§ **PROBLEM TO SOLVE**
Pull out exactly the lines from the line containing "What Blender Python" to the line containing "scene.camera = cam", both lines included, with pictures removed from the copy.

┌────────

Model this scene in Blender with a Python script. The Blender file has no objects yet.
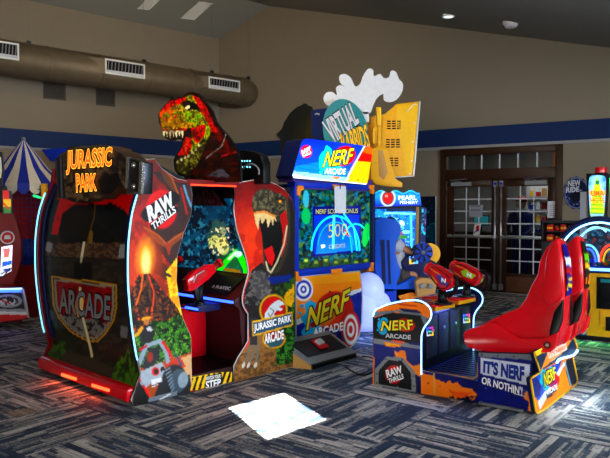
import bpy, bmesh, math, random
import numpy as np
from mathutils import Vector, Matrix
from mathutils.geometry import delaunay_2d_cdt, tessellate_polygon
random.seed(4)
SC = bpy.context.scene
COL = SC.collection
# ------------------------------------------------------------------ camera, world, lights
CF, CH = 650.0, 1.5
PIT = math.atan(20 / CF)
cam = bpy.data.cameras.new('camera'); camo = bpy.data.objects.new('camera', cam); COL.objects.link(camo)
camo.location = (0, 0, CH); camo.rotation_euler = (math.pi / 2 - PIT, 0, 0)
cam.sensor_width = 36; cam.lens = CF / 610 * 36; cam.clip_end = 80
SC.camera = camo
vs = SC.view_settings
vs.view_transform = 'Standard'; vs.look = 'None'; vs.exposure = 0.0; vs.gamma = 1; vs.use_curve_mapping = False
SC.cycles.use_denoising = True
SC.cycles.max_bounces = 6
SC.cycles.sample_clamp_indirect = 6
wd = bpy.data.worlds.new('sky'); SC.world = wd; wd.use_nodes = True
wd.node_tree.nodes['Background'].inputs[0].default_value = (.42, .55, .85, 1)
wd.node_tree.nodes['Background'].inputs[1].default_value = 1.0
SUN_D = Vector((.30, -.42, .86)).normalized()
sl = bpy.data.lights.new('sun', 'SUN'); sl.energy = 110; sl.angle = .009; sl.color = (1, .97, .92)
so = bpy.data.objects.new('sun', sl); COL.objects.link(so)
so.rotation_euler = SUN_D.to_track_quat('Z', 'Y').to_euler()
def area(name, loc, look, sx, sy, e, col):
    l = bpy.data.lights.new(name, 'AREA'); l.shape = 'RECTANGLE'; l.size = sx; l.size_y = sy; l.energy = e; l.color = col
    o = bpy.data.objects.new(name, l); COL.objects.link(o); o.location = loc
    o.rotation_euler = (Vector(loc) - Vector(look)).to_track_quat('Z', 'Y').to_euler()
    return o
area('window_daylight', (7.4, -.1, 1.75), (.8, 5.6, .6), 4.4, 2.2, 800, (.76, .88, 1.0))
area('entrance_daylight', (-2.5, -4.85, 1.7), (0, 6, 1.2), 3.8, 2.4, 330, (1.0, .93, .84))
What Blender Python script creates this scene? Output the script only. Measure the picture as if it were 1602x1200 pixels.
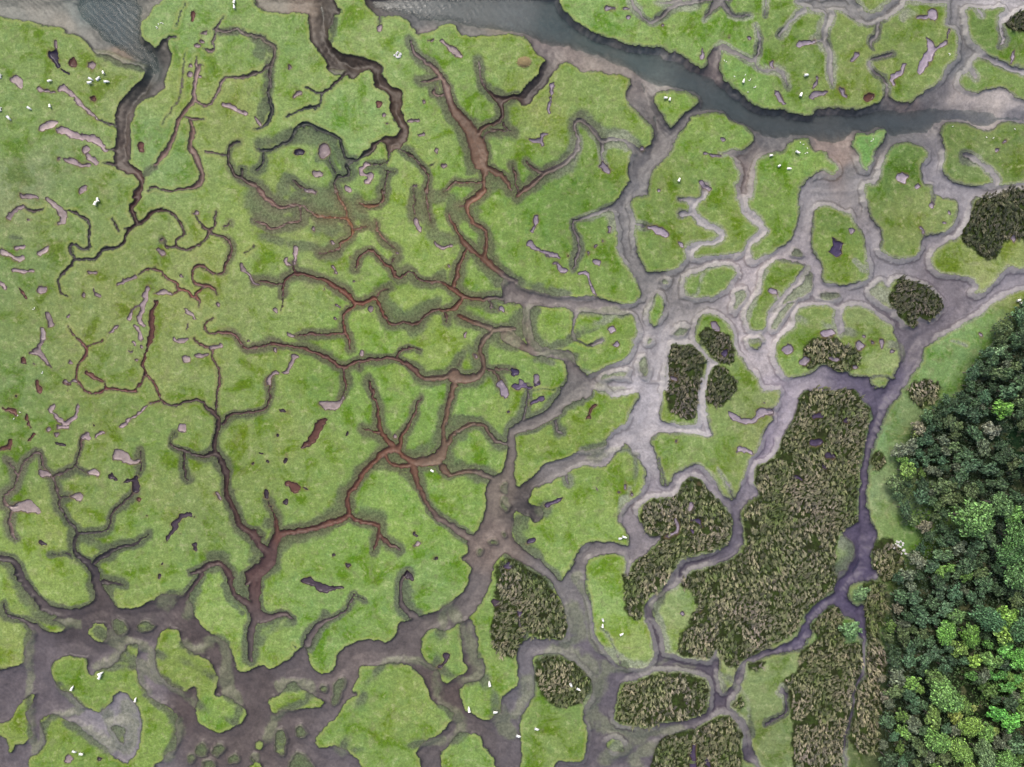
import bpy, bmesh, math, random
import numpy as np
from mathutils import Vector, Matrix

for o in list(bpy.data.objects):
    bpy.data.objects.remove(o)
scene = bpy.context.scene
COL = scene.collection
rng = np.random.default_rng(7)
random.seed(7)

# ------------------------------------------------------------------ camera, sky, sun
# the survey map below is in map units of 0.1124 m (origin at its top left corner), y to the south
U = 180.0 / 1602.0
CAM_H = 120.0
cam_d = bpy.data.cameras.new("camera")
cam = bpy.data.objects.new("camera", cam_d)
COL.objects.link(cam)
cam.location = (0, 0, CAM_H)
cam.rotation_euler = (0, 0, 0)
cam_d.sensor_width = 36.0
cam_d.lens = 24.0
cam_d.clip_start = 1.0
cam_d.clip_end = 9000.0
scene.camera = cam

world = bpy.data.worlds.new("World")
scene.world = world
world.use_nodes = True
wn, wl = world.node_tree.nodes, world.node_tree.links
SUN_EL, SUN_AZ = math.radians(54), math.radians(-25)   # sun towards the north, a little west
bg = wn["Background"]
sky = wn.new("ShaderNodeTexSky")
sky.sky_type = 'NISHITA'
sky.sun_disc = False
sky.sun_elevation = SUN_EL
sky.sun_rotation = SUN_AZ
sky.air_density = 1.0
sky.dust_density = 4.0
sky.ozone_density = 1.0
wl.new(sky.outputs[0], bg.inputs[0])
bg.inputs[1].default_value = 0.15

sd = bpy.data.lights.new("sun", 'SUN')
sd.energy = 1.4
sd.angle = math.radians(12)
sd.color = (1.0, 0.95, 0.88)
so = bpy.data.objects.new("sun", sd)
COL.objects.link(so)
dirv = Vector((math.sin(SUN_AZ) * math.cos(SUN_EL), math.cos(SUN_AZ) * math.cos(SUN_EL), math.sin(SUN_EL)))
so.rotation_euler = dirv.to_track_quat('Z', 'Y').to_euler()
so.location = (0, 0, 60)

scene.view_settings.view_transform = 'Standard'
scene.view_settings.look = 'None'
scene.view_settings.gamma = 1.0
scene.view_settings.use_curve_mapping = False
scene.view_settings.exposure = 0.8
GAIN = np.array((1.95, 2.1, 2.2))      # sunlit picture value / base colour, used when colours were read off
GAIN_TURF = np.array((1.95, 1.74, 2.56))

# ------------------------------------------------------------------ helpers
def lin(c):
    c = np.asarray(c, float) / 255.0
    return np.where(c <= 0.04045, c / 12.92, ((c + 0.055) / 1.055) ** 2.4)

def wx(px): return (px - 801.0) * U
def wy(py): return (600.0 - py) * U

def tag(o, label=None, cat=None, group=None, kind=None):
    if label: o['label'] = label
    if cat: o['category'] = cat
    if group: o['group'] = group
    if kind: o['kind'] = kind
    return o

def add(name, me, parent=None):
    o = bpy.data.objects.new(name, me)
    COL.objects.link(o)
    if parent: o.parent = parent
    return o

_lat = {}
def vnoise(X, Y, scale, seed):
    """smooth value noise, -1..1"""
    key = seed
    if key not in _lat:
        _lat[key] = np.random.default_rng(1000 + seed).uniform(-1, 1, (256, 256))
    L = _lat[key]
    x = X / scale + 1000.0; y = Y / scale + 1000.0
    xi = np.floor(x).astype(int); yi = np.floor(y).astype(int)
    fx = x - xi; fy = y - yi
    fx = fx * fx * (3 - 2 * fx); fy = fy * fy * (3 - 2 * fy)
    x0 = xi % 256; x1 = (xi + 1) % 256; y0 = yi % 256; y1 = (yi + 1) % 256
    return (L[y0, x0] * (1 - fx) + L[y0, x1] * fx) * (1 - fy) + (L[y1, x0] * (1 - fx) + L[y1, x1] * fx) * fy

def sstep(a, b, x):
    t = np.clip((x - a) / (b - a), 0, 1)
    return t * t * (3 - 2 * t)

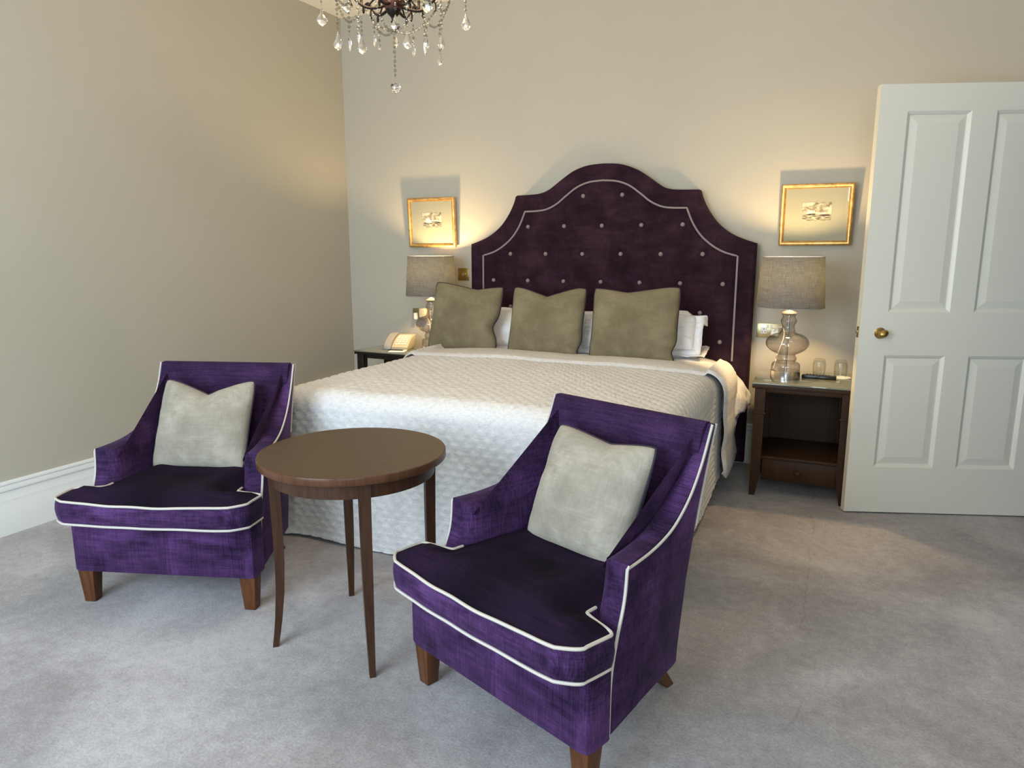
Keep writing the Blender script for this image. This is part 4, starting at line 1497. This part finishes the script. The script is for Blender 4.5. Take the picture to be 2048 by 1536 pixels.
DROPS = {
    'pear': ([(0, 0.0), (0.0022, -0.003), (0.005, -0.012), (0.0105, -0.026), (0.0165, -0.037), (0.0185, -0.044), (0.0145, -0.052), (0.006, -0.059), (0, -0.063)], 10, 0.42),
    'icicle': ([(0, 0), (0.003, -0.004), (0.0055, -0.012), (0.0062, -0.024), (0.004, -0.036), (0, -0.048)], 6, 0.8),
    'kite': ([(0, 0), (0.0025, -0.004), (0.008, -0.020), (0.0135, -0.033), (0.008, -0.043), (0, -0.050)], 4, 0.5),
}
dm = {}


def drop(kind, p, ang, s=1.0):
    if kind not in dm:
        pr, n_, sy = DROPS[kind]
        vs_, fs_ = lathe_data(pr, n_, sy=sy)
        o_ = from_vf('crystal_drop', vs_, fs_, M['crystal'], ch, smooth=False)
        dm[kind] = o_
    else:
        o_ = dm[kind].copy()
        C.objects.link(o_)
    o_.location = p
    o_.rotation_euler = (0, 0, ang)
    o_.scale = (s, s, s)
    return o_


fl = bpy.data.materials.get('candle bulb') or mat('candle bulb', (1, 0.85, 0.6), 0.4)
b_ = fl.node_tree.nodes['Principled BSDF']
b_.inputs['Emission Color'].default_value = (1, 0.75, 0.42, 1)
b_.inputs['Emission Strength'].default_value = 5
NARM = 6
ends = []
for k in range(NARM):
    a = CAM_YAW + R(12) + 2 * PI * k / NARM
    ca, sa = math.cos(a), math.sin(a)
    prof = [(0.026, 2.182), (0.055, 2.172), (0.090, 2.170), (0.120, 2.184), (0.142, 2.208), (0.168, 2.228), (0.196, 2.224), (0.212, 2.236), (0.214, 2.262)]
    arm_o = tube('arm', spline([(r_ * ca, r_ * sa, z_) for r_, z_ in prof], 5), 0.0052, M['iron'], ch, n=8)
    sc = [(0.090, 2.171), (0.078, 2.186), (0.060, 2.204), (0.045, 2.214), (0.036, 2.204), (0.040, 2.194)]
    tube('scroll', spline([(r_ * ca, r_ * sa, z_) for r_, z_ in sc], 5), 0.0032, M['iron'], arm_o, n=6)
    sc = [(0.142, 2.208), (0.150, 2.196), (0.150, 2.180), (0.144, 2.172)]
    tube('scroll', spline([(r_ * ca, r_ * sa, z_) for r_, z_ in sc], 5), 0.0032, M['iron'], arm_o, n=6, rs=None)
    lathe('hook_tip', [(0, 2.148), (0.004, 2.152), (0.005, 2.160), (0.003, 2.168), (0, 2.170)], M['iron'], arm_o, 10, cx=0.104 * ca, cy=0.104 * sa)
    ex, ey = 0.214 * ca, 0.214 * sa
    ends.append((ex, ey, ca, sa))
    lathe('drip_pan', [(0.006, 2.262), (0.030, 2.264), (0.044, 2.272), (0.046, 2.276), (0.030, 2.270), (0.006, 2.268)], M['bead'], ch, 16, cx=ex, cy=ey, smooth=False)
    lathe('candle_tube', [(0, 2.268), (0.010, 2.268), (0.010, 2.335), (0, 2.335)], M['white_plastic'], ch, 20, cx=ex, cy=ey)
    lathe('candle_bulb', [(0, 2.335), (0.008, 2.337), (0.014, 2.355), (0.012, 2.375), (0.004, 2.395), (0, 2.402)], fl, ch, 16, cx=ex, cy=ey)
    # swag from this arm to the next, and one down to the bottom of the body
    a2 = a + 2 * PI / NARM
    sw_pts = []
    for q in range(13):
        t = q / 12
        aa = a + (a2 - a) * t
        rr = 0.205 - 0.02 * math.sin(t * PI)
        sw_pts.append((rr * math.cos(aa), rr * math.sin(aa), 2.232 - 0.085 * math.sin(t * PI) ** 0.9))
    chain('bead_swag', sw_pts, ch)
    if k % 2 == 0:
        sw_pts = []
        for q in range(15):
            t = q / 14
            rr = 0.150 * (1 - t) + 0.002
            sw_pts.append((rr * ca, rr * sa, 2.176 - 0.076 * math.sin(t * PI / 2) - 0.018 * math.sin(t * PI)))
        chain('bead_swag', sw_pts, ch)
point('chandelier_light', (0, 0, 2.46), 36, (1.0, 0.74, 0.46), 0.16, ch)
# centre pendant: long bead chain and faceted ball
chain('bead_chain', [(0, 0, 2.106), (0, 0, 1.938)], ch, 0.0155, 0.0066)
bm = bmesh.new()
bmesh.ops.create_icosphere(bm, subdivisions=2, radius=0.0195)
ball = from_bm('crystal_ball', bm, M['crystal'], ch, smooth=False, loc=(0, 0, 1.908))
# hung drops: (sideways offset, sign of depth, radius of the ring it hangs from, top of its chain, top of the drop, kind, size)
RV = Vector((math.cos(CAM_YAW), math.sin(CAM_YAW), 0))
FV = Vector((-math.sin(CAM_YAW), math.cos(CAM_YAW), 0))
HANG = [(-0.268, 1, 0.275, 2.30, 2.196, 'pear', 1.05), (-0.180, -1, 0.205, 2.215, 2.073, 'pear', 1.0), (-0.134, 1, 0.17, 2.17, 2.105, 'pear', 0.95), (-0.133, -1, 0.19, 2.15, 2.045, 'icicle', 1.0),
        (-0.094, -1, 0.205, 2.165, 2.052, 'icicle', 0.95), (-0.078, 1, 0.18, 2.15, 2.098, 'kite', 0.55), (0.020, -1, 0.10, 2.160, 2.128, 'kite', 1.15), (0.071, -1, 0.205, 2.150, 2.052, 'pear', 0.95),
        (0.098, 1, 0.20, 2.17, 2.120, 'kite', 0.9), (0.124, -1, 0.19, 2.12, 2.038, 'icicle', 1.15), (0.150, 1, 0.21, 2.17, 2.060, 'kite', 0.9), (0.176, -1, 0.195, 2.20, 2.068, 'kite', 1.05), (0.250, 1, 0.275, 2.30, 2.190, 'pear', 1.0),
        (-0.155, -1, 0.16, 2.235, 2.215, 'pear', 1.1), (0.128, -1, 0.15, 2.235, 2.205, 'pear', 1.1), (-0.02, 1, 0.20, 2.16, 2.13, 'kite', 0.8), (0.045, 1, 0.21, 2.17, 2.10, 'icicle', 0.9), (-0.10, 1, 0.21, 2.20, 2.13, 'icicle', 0.9)]
for dx, sg, rr, zt_, zd, kind, s_ in HANG:
    dy = sg * math.sqrt(max(0.0, rr * rr - dx * dx)) * 0.9
    p = RV * dx + FV * dy
    if zt_ - zd > 0.03: chain('bead_chain', [(p.x, p.y, zt_), (p.x, p.y, zd + 0.004)], ch, 0.0145)
    else: tube('wire', [(p.x, p.y, zt_), (p.x, p.y, zd)], 0.0007, M['iron'], ch, n=4)
    drop(kind, (p.x, p.y, zd), CAM_YAW + 0.25 * math.sin(dx * 40), s_)
# upper tier wire hoops that carry the outermost drops
tube('upper_hoop', [(0.272 * math.cos(2 * PI * k / 48), 0.272 * math.sin(2 * PI * k / 48), 2.302) for k in range(48)], 0.002, M['iron'], ch, closed=True, n=6)
for k in range(3):
    a = CAM_YAW + R(50) + 2 * PI * k / 3
    tube('hoop_rod', spline([(0.03 * math.cos(a), 0.03 * math.sin(a), 2.36), (0.15 * math.cos(a), 0.15 * math.sin(a), 2.36), (0.272 * math.cos(a), 0.272 * math.sin(a), 2.302)], 6), 0.0028, M['iron'], ch, n=6)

└────────

§ **RESPONSE TO THIS TASK**
What Blender Python script creates this scene? Output the script only. Measure the picture as if it were 1602x1200 pixels.
import bpy, bmesh, math, random
import numpy as np
from mathutils import Vector, Matrix

for o in list(bpy.data.objects):
    bpy.data.objects.remove(o)
scene = bpy.context.scene
COL = scene.collection
rng = np.random.default_rng(7)
random.seed(7)

# ------------------------------------------------------------------ camera, sky, sun
# the survey map below is in map units of 0.1124 m (origin at its top left corner), y to the south
U = 180.0 / 1602.0
CAM_H = 120.0
cam_d = bpy.data.cameras.new("camera")
cam = bpy.data.objects.new("camera", cam_d)
COL.objects.link(cam)
cam.location = (0, 0, CAM_H)
cam.rotation_euler = (0, 0, 0)
cam_d.sensor_width = 36.0
cam_d.lens = 24.0
cam_d.clip_start = 1.0
cam_d.clip_end = 9000.0
scene.camera = cam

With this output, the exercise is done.